Second, these factors are connected in that concentrated disadvantage often coincides with the geographic isolation of racial minority and immigrant groups.
Third, a number of crime- and health-related problems tend to come bundled together at the neighborhood level and are predicted by neighborhood characteristics such as the concentration of poverty, racial isolation, single-parent families, and to a lesser extent rates of residential and housing instability.
Fourth, a number of social indicators at the upper end of what many would consider progress, such as affluence, computer literacy, and elite occupational attainment, are also clustered geographically. (46)This set of themes asserts a series of important correlations between neighborhood features and social outcomes. The hard question is to identify the social mechanisms that underlie these correlations. "It is from this idea that in recent decades we have witnessed another turning point in the form of a renewed commitment to uncovering the social processes and mechanisms that account for neighborhood (or concentration) effects. Social mechanisms provide theoretically plausible accounts of how neighborhoods bring about change in a given phenomenon" (46).
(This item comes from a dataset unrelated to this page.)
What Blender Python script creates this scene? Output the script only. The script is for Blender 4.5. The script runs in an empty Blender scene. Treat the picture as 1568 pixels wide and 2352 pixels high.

This is a fascinating and methodologically innovative piece of urban sociology. Sampson's use of large data sets to establish some of the intriguing neighborhood patterns he identifies is highly proficient, and his efforts to place his reasoning within a more theoretically sophisticated framework of multi-level social mechanisms is admirable. In an interesting twist, Sampson shows how it is possible to expand on the very costly video-based methodology of the original PHDCN study by making use of Google Street View to do systematic observations of neighborhoods in Chicago and other cities (361).